Back home, the secret to success is in developing a specialized skill. In so doing, we are far removed from all the things that we consume. Here, survival depends on one's ability to maximize the utility of the land. Resources don't go to waste. Self-sufficiency is key. Virtually all the materials used for the house come from the land: bamboo, logs (sticks may be a more accurate description), rice stalks and cow dung. It's like a real-life episode of survivor. I don't think my wicked excel spreadsheet skills would be of much use here. I admire the people's ability to sustain themselves because if I had to do the same back home, I would likely go hungry. In my 20 years of formal schooling, I don't recall sustainable agriculture ever being on the curriculum. I hope to make the time to grow a garden this summer.
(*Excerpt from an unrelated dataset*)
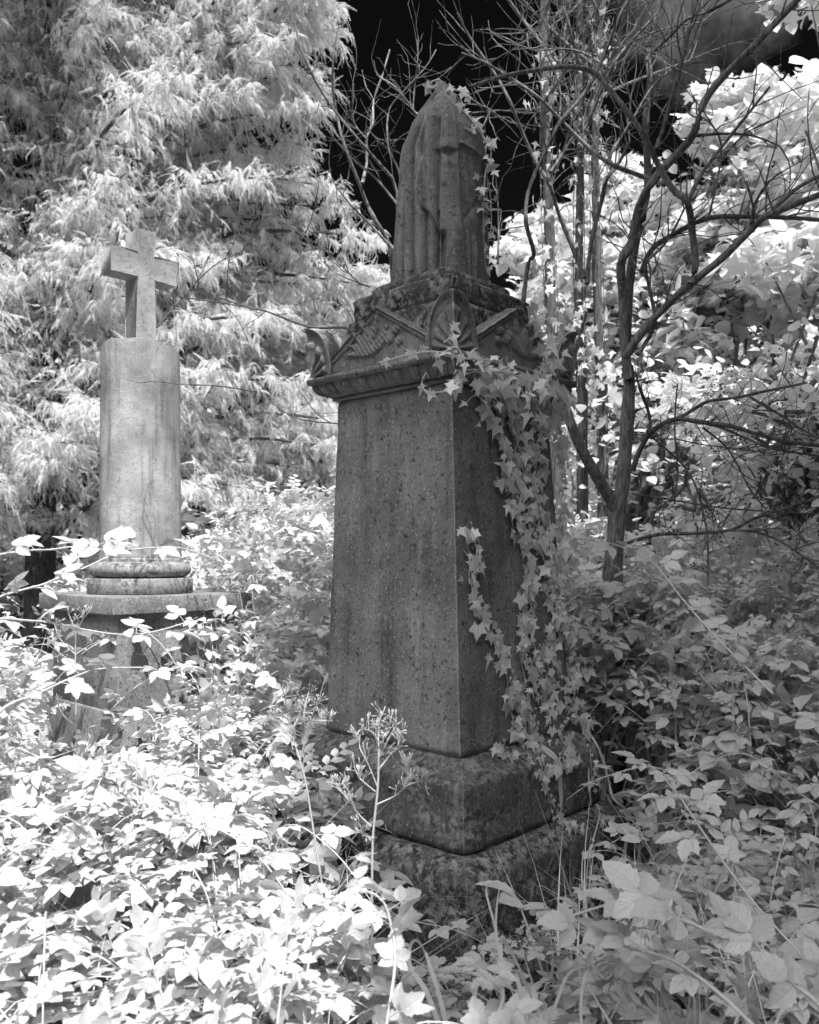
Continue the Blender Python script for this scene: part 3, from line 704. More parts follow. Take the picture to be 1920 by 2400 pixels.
# ------------------------------------------------------------ foliage makers
def leaves_cloud(pos, size, T, b, up=.9, tilt=.45, toward=None, droop=-.1):
    n=len(pos); nrm=jit(n,tilt*.85)+np.array([0,-.05,up]); d=jit(n,.8); d[:,2]=d[:,2]*.35+droop
    if toward is not None: d=d+toward
    sc=size*R.uniform(.6,1.3,n)
    idx=R.integers(0,len(T),n)
    M=frames(pos,d,nrm,1.0); M[:,:,:3]*=sc[:,None,None]
    for k in range(len(T)):
        b.stamp(T[k],M[idx==k])
def clumps(centers, rad, per, flat=.6):
    c=np.repeat(centers,per,0); r=np.repeat(rad,per) if np.ndim(rad) else rad
    d=R.standard_normal(c.shape); d/=np.linalg.norm(d,axis=1)[:,None]; d*=(R.random(len(c))**.45)[:,None]*(r if np.ndim(rad)==0 else r[:,None])
    d[:,2]*=flat; return c+d
def limb_tree(name,label,cat,base,h,crown,leafT,size,nleaf,matL,matB,r=.09,group=None,nclump=40,clr=.5,per=None,trunk_pts=None,parts=True,flat=.6):
    """tree: trunk, limbs to each clump, crown of leaf clumps. crown=(centre, half extents)"""
    base=np.array(base,float); root=empty(name,tuple(base),label=label,cat=cat,group=group)
    cc,he=np.array(crown[0],float),np.array(crown[1],float)
    u=R.standard_normal((nclump,3)); u/=np.linalg.norm(u,axis=1)[:,None]; cen=cc+u*he*(R.random((nclump,1))**.35)
    b=MB(); top=cc+[0,0,he[2]*.5]; tr=[base-[0,0,.15],base+(cc-base)*[.2,.2,.35]+jit(1,.08)[0],base+(cc-base)*[.7,.7,.75]+jit(1,.1)[0],cc,top]
    tp_=b.tube(tr,(r,r*.25),10,knob=.04); _rel(b,'trunk',matB,root,base)
    b=MB()
    for c in cen:
        s=tp_[R.integers(len(tp_)//3,len(tp_))]; mid=(s+c)/2+jit(1,.15)[0]+[0,0,-.1]
        pp=b.tube([s,mid,c],(r*.28,.006),5,smooth=3); 
        twigs(b,pp,.006,2,.4,1)
    _rel(b,'limbs',matB,root,base)
    b=MB(); pos=clumps(cen,clr*R.uniform(.6,1.3,nclump),nleaf//nclump,flat)
    leaves_cloud(pos,size,leafT,b); _rel(b,'crown',matL,root,base)
    return root

# ------------------------------------------------------------ conifer on the left
SPK=1.
def conifer(name,label,base,boughs,rtrunk,h,group,dens=1.):
    base=np.array(base,float); root=empty(name,tuple(base),label=label,cat='tree',group=group)
    b=MB(); b.tube([base-[0,0,.2],base+[.05,0,h*.4],base+[0,.05,h]],(rtrunk,.05),14,knob=.03); _rel(b,'trunk',M_BARKD,root,base)
    bb=MB(); pos=[];dr=[]
    for (st,en) in boughs:
        st=np.array(st,float); en=np.array(en,float); L_=np.linalg.norm(en-st); mid=(st+en)/2+[0,0,.10*L_]
        pp=bb.tube([st,mid,en],(.022+.006*L_,.005),6,smooth=6)
        ax=en-st; ax/=L_; side=np.cross(ax,[0,0,1]); side/=np.linalg.norm(side)
        m_=int(24*L_*dens)
        for _ in range(m_):
            f=R.uniform(.15,1); p=pp[int(f*(len(pp)-1))]; sg=R.choice([-1,1]); l2=R.uniform(.3,.95)*(1.15-f)*.9+.15
            d=ax*R.uniform(.1,.9)+side*sg*R.uniform(.2,1.)+jit(1,.38)[0]; d/=np.linalg.norm(d)
            q=[p]; 
            for s_ in range(4): q.append(q[-1]+d*l2/4); d=d+[0,0,-R.uniform(.0,.26)]
            bb.tube(q,(.004,.002),3,smooth=1)
            q=np.array(q); k=int(17*SPK)
            for s_ in range(k):
                fr=(s_+R.random())/k*4; i=min(3,int(fr)); pt=q[i]+(q[i+1]-q[i])*(fr-i)
                pos.append(pt); dr.append(d*R.uniform(.3,.9)+jit(1,.6)[0]+[0,0,-R.uniform(.3,1.2)])
    _rel(bb,'branches',M_BARKD,root,base)
    pos=np.array(pos); dr=np.array(dr); n=len(pos); nr=jit(n,.6)+[0,-.5,.6]
    M=frames(pos,dr,nr,1.); M[:,:,:3]*=R.uniform(.07,.16,n)[:,None,None]
    b=MB(); idx=R.integers(0,3,n); cl_=R.random(n)
    for k in range(3): b.stamp(CON[k],M[idx==k],cl_[idx==k])
    _rel(b,'crown',M_CONI,root,base); print(label,n)
    return root
def bough_set(base,n,xr,yr,zr,reach):
    out=[]
    for _ in range(n):
        a=R.uniform(*reach); z=R.uniform(*zr); L_=R.uniform(*xr); en=np.array([base[0]+math.cos(a)*L_, base[1]+math.sin(a)*L_*yr, z+R.uniform(-.3,.1)])
        # keep out of the sky gap
        px=960+2000*en[0]/en[1]; py=1305-2000*(en[2]-EYE)/en[1]
        lim=np.interp(py,[-400,0,120,250,330,400,480,560,1400],[830,820,770,770,740,800,880,930,930])
        if px>lim: en[0]=(lim-R.uniform(0,60)-960)/2000*en[1]
        st=np.array([base[0]+(en[0]-base[0])*.12,base[1]+(en[1]-base[1])*.12,z-.15*L_])
        out.append((st,en))
    return out
B1=(-4.6,10.6,0); 
conifer('conifer','big weeping conifer filling the upper left behind the cross',B1,
   bough_set(B1,170,(1.8,4.6),.85,(2.3,9.2),(-2.9,.35))+bough_set(B1,40,(1.5,4.0),.8,(8.5,12.5),(-2.6,-.2))+[(np.array([-4.6,10.4,9.6]),np.array([R.uniform(-4.5,-2.4),R.uniform(6.8,9.),R.uniform(9.4,10.6)])) for _ in range(90)]+[(np.array([-3.6,10.2,6.2+.05*i]),P(R.uniform(640,815),R.uniform(-120,230),R.uniform(8.6,9.8))) for i in range(22)],.22,13,None,1.)
B2=(-1.3,12.5,0)
conifer('conifer','lower bright conifer between the cross and the obelisk',B2,bough_set(B2,80,(1.0,2.6),.7,(1.2,5.6),(-3.1,.0)),.13,6.2,None,1.)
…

As some of us clung to the roof frame and attached thatch, the others played with the kids... and there is no lack of kids and this is no surprise given that the average Cambodian age is 21 and that the average life expectancy is less than 60 years of age. We played games, threw a ball around, did gymnastics and sang songs. When we showed up they must have wondered what in God's name we were doing there. At first, the kids were very skeptical and shy...almost scared of us, but mesmerized. Shalen is a clown and made animals and flowers with some balloons and the kids loved them! A child's ability to be present, spontaneous and honest never fails to impress me. Tommy was a hit with his gymnastic tricks. Teresa, Courtney and April's games were very well received. The macarena and chicken dance have officially been introduced and well received in rural Cambodia – we all do our little part. It didn't take long before we had the kids wrapped around our fingers. A little love and attention goes a long way. By the end of the day we had a gang of about 15 children chasing and screaming as our bus departed. This is the juice. These moments make it all worthwhile.